▶ _Information shown_:

--------------------

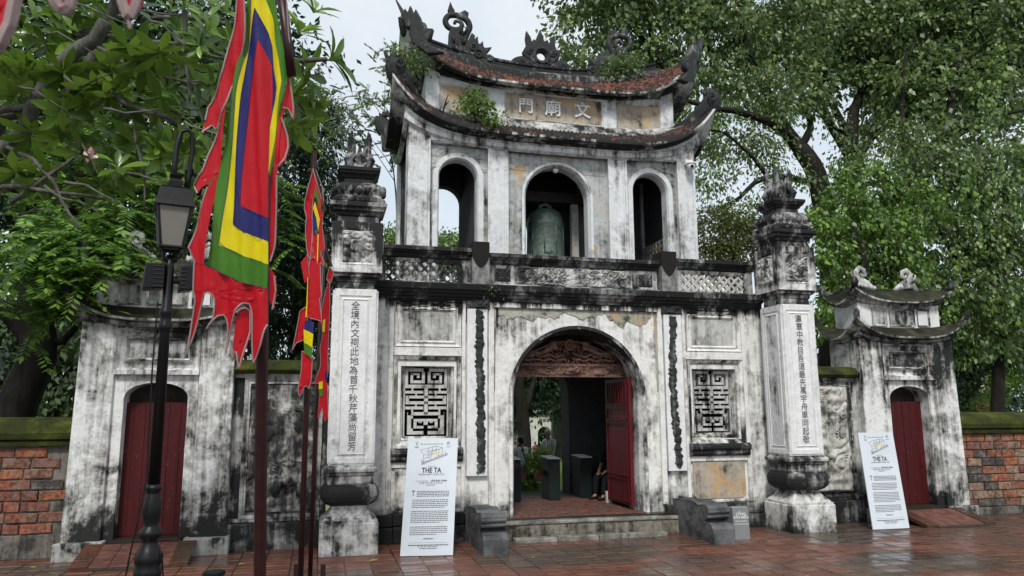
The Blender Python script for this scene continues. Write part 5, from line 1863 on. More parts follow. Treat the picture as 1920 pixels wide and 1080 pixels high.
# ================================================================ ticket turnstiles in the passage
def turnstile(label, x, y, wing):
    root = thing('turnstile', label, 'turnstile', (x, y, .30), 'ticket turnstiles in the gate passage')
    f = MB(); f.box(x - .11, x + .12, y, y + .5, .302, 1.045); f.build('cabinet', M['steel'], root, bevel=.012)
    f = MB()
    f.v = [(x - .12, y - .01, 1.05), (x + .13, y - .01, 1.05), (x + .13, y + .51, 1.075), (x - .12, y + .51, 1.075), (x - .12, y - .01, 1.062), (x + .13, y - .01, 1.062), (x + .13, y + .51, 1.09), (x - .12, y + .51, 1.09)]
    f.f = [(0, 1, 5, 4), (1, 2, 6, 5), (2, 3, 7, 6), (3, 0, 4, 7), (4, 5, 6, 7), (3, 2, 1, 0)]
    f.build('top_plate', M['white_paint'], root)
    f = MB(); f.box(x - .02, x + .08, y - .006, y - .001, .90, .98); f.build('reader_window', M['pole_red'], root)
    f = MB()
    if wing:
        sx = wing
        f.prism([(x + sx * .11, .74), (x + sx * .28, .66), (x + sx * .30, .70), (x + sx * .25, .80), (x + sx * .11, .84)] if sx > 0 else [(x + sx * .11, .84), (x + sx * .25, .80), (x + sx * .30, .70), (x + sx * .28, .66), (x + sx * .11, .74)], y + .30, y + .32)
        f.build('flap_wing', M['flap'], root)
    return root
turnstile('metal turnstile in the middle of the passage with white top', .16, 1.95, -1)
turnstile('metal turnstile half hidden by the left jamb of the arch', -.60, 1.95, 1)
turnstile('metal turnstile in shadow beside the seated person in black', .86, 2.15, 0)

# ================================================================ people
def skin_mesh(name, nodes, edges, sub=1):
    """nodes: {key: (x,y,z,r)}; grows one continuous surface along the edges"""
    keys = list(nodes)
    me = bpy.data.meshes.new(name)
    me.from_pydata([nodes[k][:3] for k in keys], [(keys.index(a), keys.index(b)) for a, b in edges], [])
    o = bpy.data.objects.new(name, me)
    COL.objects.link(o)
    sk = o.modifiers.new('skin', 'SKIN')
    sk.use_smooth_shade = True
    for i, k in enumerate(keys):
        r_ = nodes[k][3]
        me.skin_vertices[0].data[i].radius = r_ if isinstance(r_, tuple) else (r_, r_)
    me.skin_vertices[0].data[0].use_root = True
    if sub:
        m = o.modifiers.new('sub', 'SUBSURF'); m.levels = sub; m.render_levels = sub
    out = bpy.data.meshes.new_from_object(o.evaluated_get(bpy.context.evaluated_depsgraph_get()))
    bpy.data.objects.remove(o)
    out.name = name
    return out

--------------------

▶ _Set problem_:
Restate the data above word for word. Skip every picture.

▶ _Answer for the task_:
The Blender Python script for this scene continues. Write part 5, from line 1863 on. More parts follow. Treat the picture as 1920 pixels wide and 1080 pixels high.
# ================================================================ ticket turnstiles in the passage
def turnstile(label, x, y, wing):
    root = thing('turnstile', label, 'turnstile', (x, y, .30), 'ticket turnstiles in the gate passage')
    f = MB(); f.box(x - .11, x + .12, y, y + .5, .302, 1.045); f.build('cabinet', M['steel'], root, bevel=.012)
    f = MB()
    f.v = [(x - .12, y - .01, 1.05), (x + .13, y - .01, 1.05), (x + .13, y + .51, 1.075), (x - .12, y + .51, 1.075), (x - .12, y - .01, 1.062), (x + .13, y - .01, 1.062), (x + .13, y + .51, 1.09), (x - .12, y + .51, 1.09)]
    f.f = [(0, 1, 5, 4), (1, 2, 6, 5), (2, 3, 7, 6), (3, 0, 4, 7), (4, 5, 6, 7), (3, 2, 1, 0)]
    f.build('top_plate', M['white_paint'], root)
    f = MB(); f.box(x - .02, x + .08, y - .006, y - .001, .90, .98); f.build('reader_window', M['pole_red'], root)
    f = MB()
    if wing:
        sx = wing
        f.prism([(x + sx * .11, .74), (x + sx * .28, .66), (x + sx * .30, .70), (x + sx * .25, .80), (x + sx * .11, .84)] if sx > 0 else [(x + sx * .11, .84), (x + sx * .25, .80), (x + sx * .30, .70), (x + sx * .28, .66), (x + sx * .11, .74)], y + .30, y + .32)
        f.build('flap_wing', M['flap'], root)
    return root
turnstile('metal turnstile in the middle of the passage with white top', .16, 1.95, -1)
turnstile('metal turnstile half hidden by the left jamb of the arch', -.60, 1.95, 1)
turnstile('metal turnstile in shadow beside the seated person in black', .86, 2.15, 0)

# ================================================================ people
def skin_mesh(name, nodes, edges, sub=1):
    """nodes: {key: (x,y,z,r)}; grows one continuous surface along the edges"""
    keys = list(nodes)
    me = bpy.data.meshes.new(name)
    me.from_pydata([nodes[k][:3] for k in keys], [(keys.index(a), keys.index(b)) for a, b in edges], [])
    o = bpy.data.objects.new(name, me)
    COL.objects.link(o)
    sk = o.modifiers.new('skin', 'SKIN')
    sk.use_smooth_shade = True
    for i, k in enumerate(keys):
        r_ = nodes[k][3]
        me.skin_vertices[0].data[i].radius = r_ if isinstance(r_, tuple) else (r_, r_)
    me.skin_vertices[0].data[0].use_root = True
    if sub:
        m = o.modifiers.new('sub', 'SUBSURF'); m.levels = sub; m.render_levels = sub
    out = bpy.data.meshes.new_from_object(o.evaluated_get(bpy.context.evaluated_depsgraph_get()))
    bpy.data.objects.remove(o)
    out.name = name
    return out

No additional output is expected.